まず、その事務作業。ただでさえ事務処理が煩雑なのに、それに追い打ちをかけるようなもの。それをすることによって、誰が得をするのだろう、利用者の利益に関わるものなのかはそもそも疑問である。
しかし制度として成立したからにはやらねばならない。ただし儲かっていようが儲かっていなかろうが、介護事業所にとっては損しかない。死刑場を自分で作っているようなものだ。
(2)儲かっていない場合
殆どの事業所は儲かっていないだろう。それが公表されることによりそれを見る人は当たり前だが、経営不振、事業継続のリスクなどを考える。そんなリスクのある所に就職しようと思うだろうか。また、サービスを利用しようと思うだろうか。
介護事業所を殺すのに刃物はいらない。
働く人がいなければ自然と潰れる。
おそらく多くの事業所は銀行との取引もある為、何とかして儲かっている事をアピールしているだろう。それは役員報酬を限りなく0にするとか、なんとか利益を上げているように形作る。
銀行の融資が無ければ資金繰りが滞るのはどの業界も同じだが、儲かっていない、ついでにその見込みすらないという状況ではいわゆる「自転車操業」にならざるを得ないという所だ。
(3)儲かっている場合
この場合は「介護報酬削減」の根拠になる。
今回の介護報酬で絶対に儲かっていない、事業を継続する事すら難しいと言われ続けた訪問介護が被害にあった。
これは高齢者住宅などの一部効率の良い稼ぎ方が出来るものと一体とされたからであるが、いずれにしても「儲かっている」事が削減の根拠となっている。

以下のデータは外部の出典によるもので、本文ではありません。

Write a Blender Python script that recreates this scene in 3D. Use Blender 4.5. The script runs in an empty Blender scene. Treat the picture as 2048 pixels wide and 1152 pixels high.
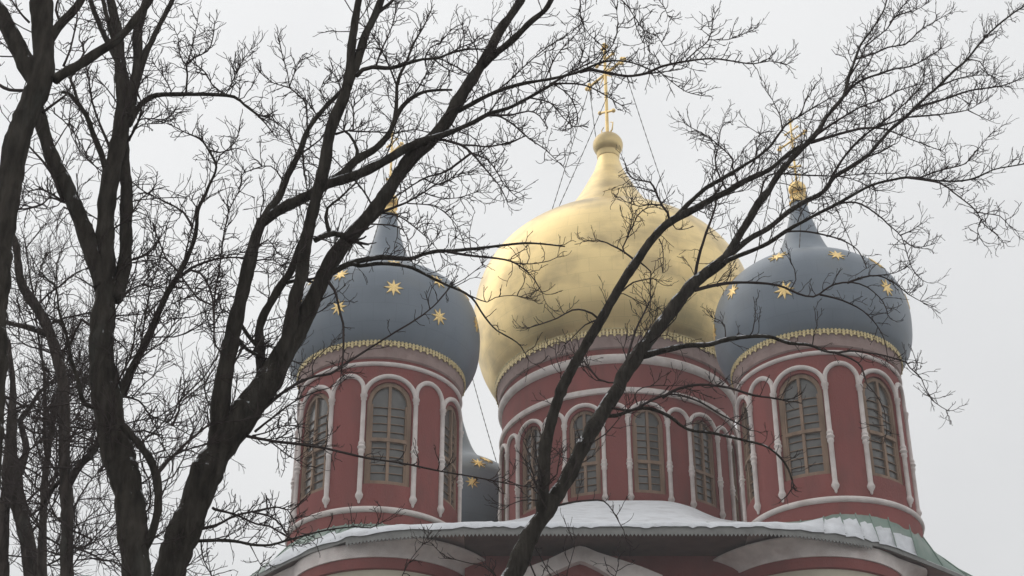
import bpy, math, random
from mathutils import Vector, Matrix

random.seed(7)
S = bpy.context.scene
COL = S.collection
R = math.radians
PI = math.pi

# ------------------------------------------------------------------ camera
F = 3470.0                      # focal length in pixels of a 2048 wide picture
TH = 0.5457                     # upward pitch
EYE = Vector((0, 0, 1.7))
cam_d = bpy.data.cameras.new('camera')
cam_d.sensor_width = 36
cam_d.lens = F / 2048 * 36
cam_d.clip_start = 0.1
cam_d.clip_end = 5000
cam = bpy.data.objects.new('camera', cam_d)
cam.location = EYE
cam.rotation_euler = (R(90) + TH, 0, 0)
COL.objects.link(cam)
S.camera = cam
CT, ST = math.cos(TH), math.sin(TH)

def ray(px, py):
    x = (px - 1024) / F
    v = (576 - py) / F
    return Vector((x, CT - v * ST, ST + v * CT))

def at_y(px, py, Y):
    """point of a pixel's ray at a horizontal distance Y"""
    r = ray(px, py)
    return EYE + r * (Y / r.y)

def at_z(px, py, z):
    r = ray(px, py)
    return EYE + r * ((z - EYE.z) / r.z)

# ------------------------------------------------------------------ materials
def mat(name, col, rough=0.8, metal=0.0, var=0.0, vscale=3.0, bump=0.0, bscale=20.0, spec=0.3, stain=None, stretch=None, coat=0.0):
    m = bpy.data.materials.new(name)
    m.use_nodes = True
    nt = m.node_tree
    b = nt.nodes['Principled BSDF']
    b.inputs['Roughness'].default_value = rough
    b.inputs['Metallic'].default_value = metal
    b.inputs['Specular IOR Level'].default_value = spec
    if coat:
        b.inputs['Coat Weight'].default_value = coat
        b.inputs['Coat Roughness'].default_value = 0.3
    tc = nt.nodes.new('ShaderNodeTexCoord')
    mp = nt.nodes.new('ShaderNodeMapping')
    nt.links.new(tc.outputs['Object'], mp.inputs[0])
    if stretch: mp.inputs['Scale'].default_value = stretch
    n = nt.nodes.new('ShaderNodeTexNoise')
    n.inputs['Scale'].default_value = vscale
    n.inputs['Detail'].default_value = 6
    nt.links.new(mp.outputs[0], n.inputs['Vector'])
    cr = nt.nodes.new('ShaderNodeValToRGB')
    lo = [max(0, c * (1 - var)) for c in col]
    hi = [min(1, c * (1 + var)) for c in col]
    cr.color_ramp.elements[0].position = 0.3
    cr.color_ramp.elements[1].position = 0.7
    cr.color_ramp.elements[0].color = (*lo, 1)
    cr.color_ramp.elements[1].color = (*hi, 1)
    nt.links.new(n.outputs['Fac'], cr.inputs[0])
    out = cr.outputs[0]
    if stain:
        n2 = nt.nodes.new('ShaderNodeTexNoise')
        n2.inputs['Scale'].default_value = stain[1]
        n2.inputs['Detail'].default_value = 8
        nt.links.new(mp.outputs[0], n2.inputs['Vector'])
        r2 = nt.nodes.new('ShaderNodeValToRGB')
        r2.color_ramp.elements[0].position = stain[2]
        r2.color_ramp.elements[1].position = stain[3]
        nt.links.new(n2.outputs['Fac'], r2.inputs[0])
        mx = nt.nodes.new('ShaderNodeMixRGB')
        mx.inputs[2].default_value = (*stain[0], 1)
        nt.links.new(r2.outputs[0], mx.inputs[0])
        nt.links.new(out, mx.inputs[1])
        out = mx.outputs[0]
    nt.links.new(out, b.inputs['Base Color'])
    if bump:
        nb = nt.nodes.new('ShaderNodeTexNoise')
        nb.inputs['Scale'].default_value = bscale
        nb.inputs['Detail'].default_value = 5
        nt.links.new(mp.outputs[0], nb.inputs['Vector'])
        bp = nt.nodes.new('ShaderNodeBump')
        bp.inputs['Strength'].default_value = bump
        bp.inputs['Distance'].default_value = 0.05
        nt.links.new(nb.outputs['Fac'], bp.inputs['Height'])
        nt.links.new(bp.outputs[0], b.inputs['Normal'])
    return m

def bark_mat(name, col, snow=True):
    """bark with furrows, lichen, and snow caught on upward facing places"""
    m = mat(name, col, 0.95, 0, 0.5, 14.0, 1.0, 22.0, 0.1, stain=((0.085, 0.085, 0.075), 5.0, 0.58, 0.8), stretch=(1, 1, 0.22))
    if snow:
        nt = m.node_tree
        b = nt.nodes['Principled BSDF']
        src = b.inputs['Base Color'].links[0].from_socket
        g = nt.nodes.new('ShaderNodeNewGeometry')
        sx = nt.nodes.new('ShaderNodeSeparateXYZ')
        nt.links.new(g.outputs['True Normal'], sx.inputs[0])
        tc = nt.nodes.new('ShaderNodeTexCoord')
        n = nt.nodes.new('ShaderNodeTexNoise')
        n.inputs['Scale'].default_value = 7.0
        n.inputs['Detail'].default_value = 9
        n.inputs['Roughness'].default_value = 0.65
        mp = nt.nodes.new('ShaderNodeMapping')
        mp.inputs['Scale'].default_value = (1.6, 1.6, 0.35)
        nt.links.new(tc.outputs['Object'], mp.inputs[0])
        nt.links.new(mp.outputs[0], n.inputs['Vector'])
        a = nt.nodes.new('ShaderNodeMath'); a.operation = 'MULTIPLY_ADD'
        a.inputs[1].default_value = 0.5
        nt.links.new(sx.outputs['Z'], a.inputs[0])
        nt.links.new(n.outputs['Fac'], a.inputs[2])
        r = nt.nodes.new('ShaderNodeValToRGB')
        r.color_ramp.elements[0].position = 0.75
        r.color_ramp.elements[1].position = 0.86
        nt.links.new(a.outputs[0], r.inputs[0])
        mx = nt.nodes.new('ShaderNodeMixRGB')
        mx.inputs[2].default_value = (0.75, 0.76, 0.78, 1)
        nt.links.new(r.outputs[0], mx.inputs[0])
        nt.links.new(src, mx.inputs[1])
        nt.links.new(mx.outputs[0], b.inputs['Base Color'])
    return m

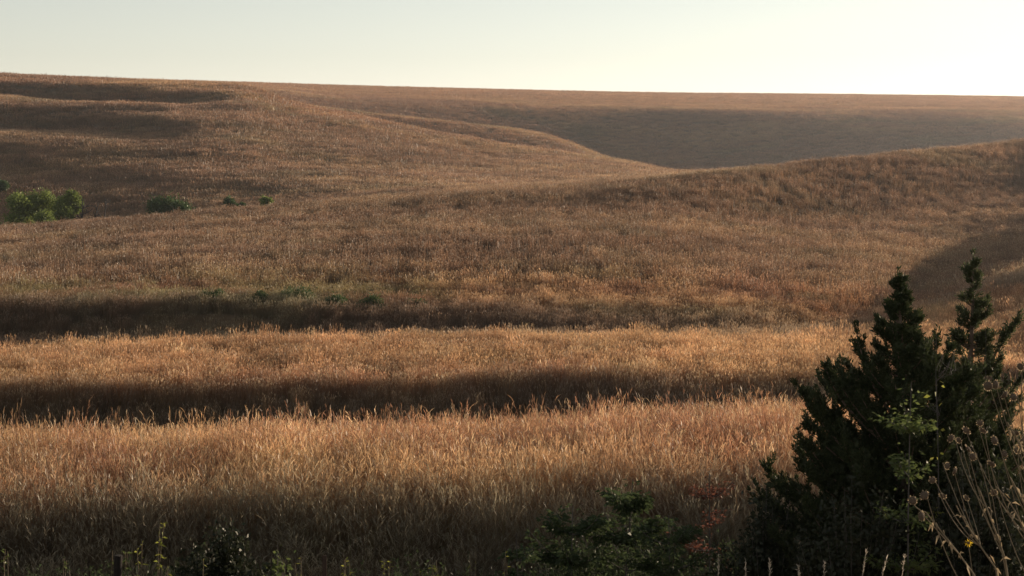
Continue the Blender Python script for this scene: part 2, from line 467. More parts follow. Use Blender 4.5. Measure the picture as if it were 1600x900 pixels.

そうすれば儲かっていると報告する事業所が増えれば、次回の介護報酬が下がるという事になる。
(4)誰のための制度か
このように介護事業所にとってはメリットは何もない。
では、誰の利益になるのだろうか。
それは行政の「ちゃんとしている」アピールでしかない。
人を仕切る、人に言う事を聞かせるという快感の身を考えているのではないかと思う位だ。
介護はこうして破滅の道を一歩ずつ歩んでいる。